As we walked in, he knelt down on the ground in front of me so he could look into my eyes as he spoke. “I will buy you a book today. When you’re done reading it, we will come back and I will buy you another. I promise I will always buy you another book when you’re done reading, as long as I have money for it.” I remember his words with the same immediacy as I remember the book. It was an illustrated volume about Colombian butterflies that I devoured sitting in his black leather armchair that very afternoon. We came back the following Saturday and the one after that.

By the time I was a teenager, my father would drive me to the bookshop and leave me there. I would walk through the aisles as if in a supermarket, collecting books as I went along until the pile of books was high enough to fit between my hands and my chin, with my arms outstretched. He would return and pay for my books, which I would read on weekends, during school holidays, in buses, and during recess and family birthday celebrations.

Books became my refuge from the bullying girls in my all-girl Catholic school. I was surrounded by graceful swans with lush, long hair. I became shy and insecure: I felt like an orangutan trying to thread a needle when watching them gracefully fix their hair and line their eyes. They’d go out during breaks and sit in circles in the grass. I would remain behind in the classroom, reading Phillip K. Dick and Jean Cocteau. They had boyfriends; I had a literature teacher who read my essays out loud in class and called me José Asunción because I have the same surname as that Colombian nineteenth century poet.

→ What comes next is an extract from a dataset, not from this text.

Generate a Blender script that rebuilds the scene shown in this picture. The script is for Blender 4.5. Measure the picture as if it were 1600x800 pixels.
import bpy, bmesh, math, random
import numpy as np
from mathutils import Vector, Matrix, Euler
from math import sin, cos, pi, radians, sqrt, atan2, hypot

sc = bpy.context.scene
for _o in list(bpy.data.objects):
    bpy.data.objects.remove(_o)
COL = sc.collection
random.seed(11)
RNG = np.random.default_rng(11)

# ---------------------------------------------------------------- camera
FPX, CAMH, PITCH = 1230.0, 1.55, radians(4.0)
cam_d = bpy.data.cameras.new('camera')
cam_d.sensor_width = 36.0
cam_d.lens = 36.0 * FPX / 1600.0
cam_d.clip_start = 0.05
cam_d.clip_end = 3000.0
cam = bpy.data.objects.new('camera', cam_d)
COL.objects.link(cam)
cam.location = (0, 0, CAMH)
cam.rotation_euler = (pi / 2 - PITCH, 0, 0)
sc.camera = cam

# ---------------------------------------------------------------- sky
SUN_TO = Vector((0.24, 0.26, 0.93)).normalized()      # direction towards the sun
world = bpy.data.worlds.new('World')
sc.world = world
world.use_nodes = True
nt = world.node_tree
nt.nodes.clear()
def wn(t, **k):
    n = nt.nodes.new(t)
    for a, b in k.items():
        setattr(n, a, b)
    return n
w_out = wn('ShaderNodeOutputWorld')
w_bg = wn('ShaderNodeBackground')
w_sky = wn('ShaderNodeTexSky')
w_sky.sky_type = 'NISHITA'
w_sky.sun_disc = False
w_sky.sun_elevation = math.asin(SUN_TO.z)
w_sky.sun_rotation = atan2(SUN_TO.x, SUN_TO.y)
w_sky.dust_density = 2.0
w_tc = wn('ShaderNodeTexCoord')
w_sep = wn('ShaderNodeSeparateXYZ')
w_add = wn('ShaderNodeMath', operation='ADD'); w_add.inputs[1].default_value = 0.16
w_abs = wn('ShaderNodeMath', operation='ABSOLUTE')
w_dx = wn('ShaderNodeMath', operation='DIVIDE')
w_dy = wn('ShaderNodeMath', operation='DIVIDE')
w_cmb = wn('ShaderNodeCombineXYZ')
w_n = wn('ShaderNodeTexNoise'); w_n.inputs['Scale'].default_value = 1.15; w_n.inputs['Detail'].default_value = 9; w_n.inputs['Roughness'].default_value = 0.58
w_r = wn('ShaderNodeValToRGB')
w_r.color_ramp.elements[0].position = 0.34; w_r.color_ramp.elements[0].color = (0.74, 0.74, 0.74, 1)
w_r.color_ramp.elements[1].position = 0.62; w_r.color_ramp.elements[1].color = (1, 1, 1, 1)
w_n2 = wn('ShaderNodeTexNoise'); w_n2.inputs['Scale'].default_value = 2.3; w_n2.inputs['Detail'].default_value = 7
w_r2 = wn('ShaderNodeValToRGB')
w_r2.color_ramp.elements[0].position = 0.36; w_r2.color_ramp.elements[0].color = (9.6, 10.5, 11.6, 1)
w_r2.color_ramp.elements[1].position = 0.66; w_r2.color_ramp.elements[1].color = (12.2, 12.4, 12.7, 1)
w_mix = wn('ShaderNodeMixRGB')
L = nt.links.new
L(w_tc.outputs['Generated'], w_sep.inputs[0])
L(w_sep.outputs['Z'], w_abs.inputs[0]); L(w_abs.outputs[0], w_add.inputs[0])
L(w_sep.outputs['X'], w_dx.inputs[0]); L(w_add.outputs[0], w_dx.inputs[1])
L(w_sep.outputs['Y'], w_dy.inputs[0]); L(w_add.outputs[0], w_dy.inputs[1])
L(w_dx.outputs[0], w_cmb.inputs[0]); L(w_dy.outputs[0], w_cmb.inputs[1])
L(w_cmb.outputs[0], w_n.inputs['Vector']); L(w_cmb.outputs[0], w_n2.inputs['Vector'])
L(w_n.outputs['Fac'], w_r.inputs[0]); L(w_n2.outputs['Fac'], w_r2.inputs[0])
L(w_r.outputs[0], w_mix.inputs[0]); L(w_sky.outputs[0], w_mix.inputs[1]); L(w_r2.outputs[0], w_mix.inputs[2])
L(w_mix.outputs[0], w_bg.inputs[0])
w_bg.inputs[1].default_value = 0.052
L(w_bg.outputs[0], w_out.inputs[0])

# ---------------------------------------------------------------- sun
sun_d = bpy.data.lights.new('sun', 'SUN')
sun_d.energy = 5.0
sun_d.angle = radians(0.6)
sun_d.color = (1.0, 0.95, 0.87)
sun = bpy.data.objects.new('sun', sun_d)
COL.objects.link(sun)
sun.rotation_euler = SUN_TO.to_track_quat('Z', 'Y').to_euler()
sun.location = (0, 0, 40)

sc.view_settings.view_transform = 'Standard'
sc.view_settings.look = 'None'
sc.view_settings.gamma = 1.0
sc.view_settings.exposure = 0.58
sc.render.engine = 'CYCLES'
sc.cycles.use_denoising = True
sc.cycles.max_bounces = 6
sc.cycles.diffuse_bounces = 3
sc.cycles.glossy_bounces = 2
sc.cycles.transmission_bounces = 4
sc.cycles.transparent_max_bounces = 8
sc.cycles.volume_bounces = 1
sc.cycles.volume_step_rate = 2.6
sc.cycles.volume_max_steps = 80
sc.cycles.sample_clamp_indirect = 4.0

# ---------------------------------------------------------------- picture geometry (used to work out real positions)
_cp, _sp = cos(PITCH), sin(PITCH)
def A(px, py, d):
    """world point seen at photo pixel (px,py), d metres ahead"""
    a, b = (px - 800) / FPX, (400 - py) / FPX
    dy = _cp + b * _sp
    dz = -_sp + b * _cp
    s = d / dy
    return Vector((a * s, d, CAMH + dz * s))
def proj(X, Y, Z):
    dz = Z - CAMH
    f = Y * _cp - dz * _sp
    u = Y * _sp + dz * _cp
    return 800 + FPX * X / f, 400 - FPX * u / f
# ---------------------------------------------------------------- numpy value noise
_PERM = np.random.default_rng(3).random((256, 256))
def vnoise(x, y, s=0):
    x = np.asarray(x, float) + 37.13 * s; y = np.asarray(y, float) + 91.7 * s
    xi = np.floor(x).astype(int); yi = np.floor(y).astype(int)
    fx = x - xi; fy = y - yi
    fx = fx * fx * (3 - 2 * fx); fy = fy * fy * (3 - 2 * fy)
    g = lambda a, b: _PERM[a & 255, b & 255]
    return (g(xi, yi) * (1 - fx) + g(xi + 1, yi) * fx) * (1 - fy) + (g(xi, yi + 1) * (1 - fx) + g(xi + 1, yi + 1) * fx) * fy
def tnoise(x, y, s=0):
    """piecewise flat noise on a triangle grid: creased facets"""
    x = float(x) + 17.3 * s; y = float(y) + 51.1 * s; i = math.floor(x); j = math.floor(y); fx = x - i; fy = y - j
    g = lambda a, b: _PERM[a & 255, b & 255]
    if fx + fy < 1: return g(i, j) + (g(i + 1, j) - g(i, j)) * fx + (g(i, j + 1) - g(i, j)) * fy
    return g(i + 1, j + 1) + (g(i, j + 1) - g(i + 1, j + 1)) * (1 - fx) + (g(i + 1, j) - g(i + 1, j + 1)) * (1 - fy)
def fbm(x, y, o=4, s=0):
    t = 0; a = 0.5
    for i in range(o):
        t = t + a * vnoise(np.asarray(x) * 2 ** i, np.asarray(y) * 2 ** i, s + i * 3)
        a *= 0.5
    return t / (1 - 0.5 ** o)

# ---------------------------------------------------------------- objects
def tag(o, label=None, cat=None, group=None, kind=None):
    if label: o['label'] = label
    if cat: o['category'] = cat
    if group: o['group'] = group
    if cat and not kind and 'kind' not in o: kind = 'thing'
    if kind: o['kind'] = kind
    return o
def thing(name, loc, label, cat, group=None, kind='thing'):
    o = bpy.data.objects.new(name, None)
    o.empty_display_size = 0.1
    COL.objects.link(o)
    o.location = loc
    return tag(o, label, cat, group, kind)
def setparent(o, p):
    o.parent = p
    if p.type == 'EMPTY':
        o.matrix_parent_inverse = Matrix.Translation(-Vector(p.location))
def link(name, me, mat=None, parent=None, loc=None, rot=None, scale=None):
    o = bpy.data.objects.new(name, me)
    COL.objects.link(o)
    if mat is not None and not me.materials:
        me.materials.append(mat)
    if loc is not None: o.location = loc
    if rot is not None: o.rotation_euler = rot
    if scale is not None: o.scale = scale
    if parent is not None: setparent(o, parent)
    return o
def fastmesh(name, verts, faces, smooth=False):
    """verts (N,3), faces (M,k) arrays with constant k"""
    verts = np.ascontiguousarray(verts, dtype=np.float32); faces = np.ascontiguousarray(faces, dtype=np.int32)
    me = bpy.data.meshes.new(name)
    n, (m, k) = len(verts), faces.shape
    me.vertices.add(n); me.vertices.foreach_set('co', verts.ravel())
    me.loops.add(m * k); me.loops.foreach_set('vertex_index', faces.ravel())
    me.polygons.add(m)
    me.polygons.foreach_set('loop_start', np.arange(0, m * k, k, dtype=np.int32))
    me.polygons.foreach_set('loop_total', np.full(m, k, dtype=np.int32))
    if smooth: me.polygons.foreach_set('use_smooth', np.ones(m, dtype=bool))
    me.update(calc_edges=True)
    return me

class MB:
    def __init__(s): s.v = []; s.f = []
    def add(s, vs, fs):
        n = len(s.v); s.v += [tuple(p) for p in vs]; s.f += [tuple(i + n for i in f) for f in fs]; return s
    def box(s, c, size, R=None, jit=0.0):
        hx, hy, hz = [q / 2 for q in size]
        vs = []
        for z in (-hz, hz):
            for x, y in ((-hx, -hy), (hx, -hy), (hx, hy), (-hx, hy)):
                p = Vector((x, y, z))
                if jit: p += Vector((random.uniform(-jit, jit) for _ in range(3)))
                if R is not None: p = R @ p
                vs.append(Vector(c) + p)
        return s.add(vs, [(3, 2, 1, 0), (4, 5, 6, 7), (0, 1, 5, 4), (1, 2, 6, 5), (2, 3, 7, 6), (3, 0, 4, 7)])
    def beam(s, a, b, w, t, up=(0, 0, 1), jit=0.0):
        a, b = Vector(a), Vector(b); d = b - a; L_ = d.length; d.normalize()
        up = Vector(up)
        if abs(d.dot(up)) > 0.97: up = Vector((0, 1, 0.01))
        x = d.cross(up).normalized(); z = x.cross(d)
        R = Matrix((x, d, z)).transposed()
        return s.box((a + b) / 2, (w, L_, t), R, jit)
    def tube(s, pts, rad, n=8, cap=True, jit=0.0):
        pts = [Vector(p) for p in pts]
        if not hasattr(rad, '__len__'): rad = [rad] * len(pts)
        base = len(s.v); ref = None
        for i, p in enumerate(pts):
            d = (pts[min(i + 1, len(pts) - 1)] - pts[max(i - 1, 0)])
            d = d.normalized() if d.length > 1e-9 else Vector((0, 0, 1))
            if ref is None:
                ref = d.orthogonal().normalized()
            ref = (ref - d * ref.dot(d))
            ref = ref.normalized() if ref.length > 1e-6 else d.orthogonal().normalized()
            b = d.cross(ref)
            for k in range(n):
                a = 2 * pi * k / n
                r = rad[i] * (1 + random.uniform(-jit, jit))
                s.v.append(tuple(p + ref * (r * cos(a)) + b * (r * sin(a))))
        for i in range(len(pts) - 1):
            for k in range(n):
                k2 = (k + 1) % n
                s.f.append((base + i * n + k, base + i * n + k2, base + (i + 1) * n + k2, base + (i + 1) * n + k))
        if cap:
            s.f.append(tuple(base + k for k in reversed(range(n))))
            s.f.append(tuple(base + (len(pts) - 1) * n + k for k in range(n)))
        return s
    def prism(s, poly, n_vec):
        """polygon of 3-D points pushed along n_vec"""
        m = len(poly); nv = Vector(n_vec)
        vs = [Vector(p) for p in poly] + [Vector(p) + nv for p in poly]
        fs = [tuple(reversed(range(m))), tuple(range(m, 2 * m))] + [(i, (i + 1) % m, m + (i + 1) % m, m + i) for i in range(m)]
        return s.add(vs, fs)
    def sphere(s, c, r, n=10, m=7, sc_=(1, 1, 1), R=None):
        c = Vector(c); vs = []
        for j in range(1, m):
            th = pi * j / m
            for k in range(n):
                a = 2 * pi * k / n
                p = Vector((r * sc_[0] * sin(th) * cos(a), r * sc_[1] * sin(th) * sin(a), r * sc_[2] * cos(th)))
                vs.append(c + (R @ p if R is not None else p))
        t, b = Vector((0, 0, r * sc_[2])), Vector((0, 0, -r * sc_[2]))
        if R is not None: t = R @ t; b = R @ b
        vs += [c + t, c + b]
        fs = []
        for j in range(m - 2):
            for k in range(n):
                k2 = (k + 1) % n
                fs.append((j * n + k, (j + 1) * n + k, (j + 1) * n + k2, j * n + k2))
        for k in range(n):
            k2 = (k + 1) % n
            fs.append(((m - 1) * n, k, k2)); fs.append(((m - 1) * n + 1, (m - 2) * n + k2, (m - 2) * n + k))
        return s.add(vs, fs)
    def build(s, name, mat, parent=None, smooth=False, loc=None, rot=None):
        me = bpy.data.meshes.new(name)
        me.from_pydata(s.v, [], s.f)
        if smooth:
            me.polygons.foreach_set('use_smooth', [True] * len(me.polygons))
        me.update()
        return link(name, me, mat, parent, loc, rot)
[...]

When I graduated high school, I sat down with my parents and told them I had decided to study literature. “What? Literature?” gasped my father.

“You’ll starve to death. You’ll have to become a teacher. You’ll have to find yourself a rich husband,” sighed my mother.

They urged me to study business administration so that I could become a broker like my dad and inherit the business he and my mother had spent twenty years building. I wasn’t interested. I retorted I didn’t understand why they were so surprised: after all, my love of books was entirely their fault. I told them I would love to teach and I didn’t care whether I got a rich husband or not and that I would be a miserable and incompetent business administrator. After six months of arguing, they conceded defeat and allowed me to enroll in the literature program at university with nine other outcasts from other schools. By the time I graduated there were only three of us left. One of them became a chef. I don’t know what happened to the other.

In the end, I never knew what I wanted to do with a literature degree: I just wanted unlimited permission to read. I don’t think my dad ever imagined I’d decide to become a professional reader when all he thought he was doing was keeping me from turning his telly on to white noise at crazy o’clock. I have renewed my father’s promise to my seven-year-old son. When I brought home The Incredible Book Eating Boy by Oliver Jeffers, he said “Mum, he is just exactly like you.” While I never got the rich husband, I did work as a teacher. I have worked in different cultural avenues during the past sixteen years, and it is only now, as I’m about to turn forty, that I know what all that reading was for: I’m writing my first book.

 

Paula Silva graduated with honors from the literature program at Universidad de Los Andes in 2003, went on to earn an MA in visual culture at Goldsmiths College (University of London), and has managed the arts program for the British Council in Colombia since 2008. She is a curator and contemporary art critic who on two occasions has been a finalist for the National Art Criticism Award. She is a survivor of psychological abuse and a single mother. She is currently writing a memoir about this experience, her unlikely friendship with her abuser's second victim, her fight to protect her child against abuse, and the inefficiencies of the Colombian family justice system.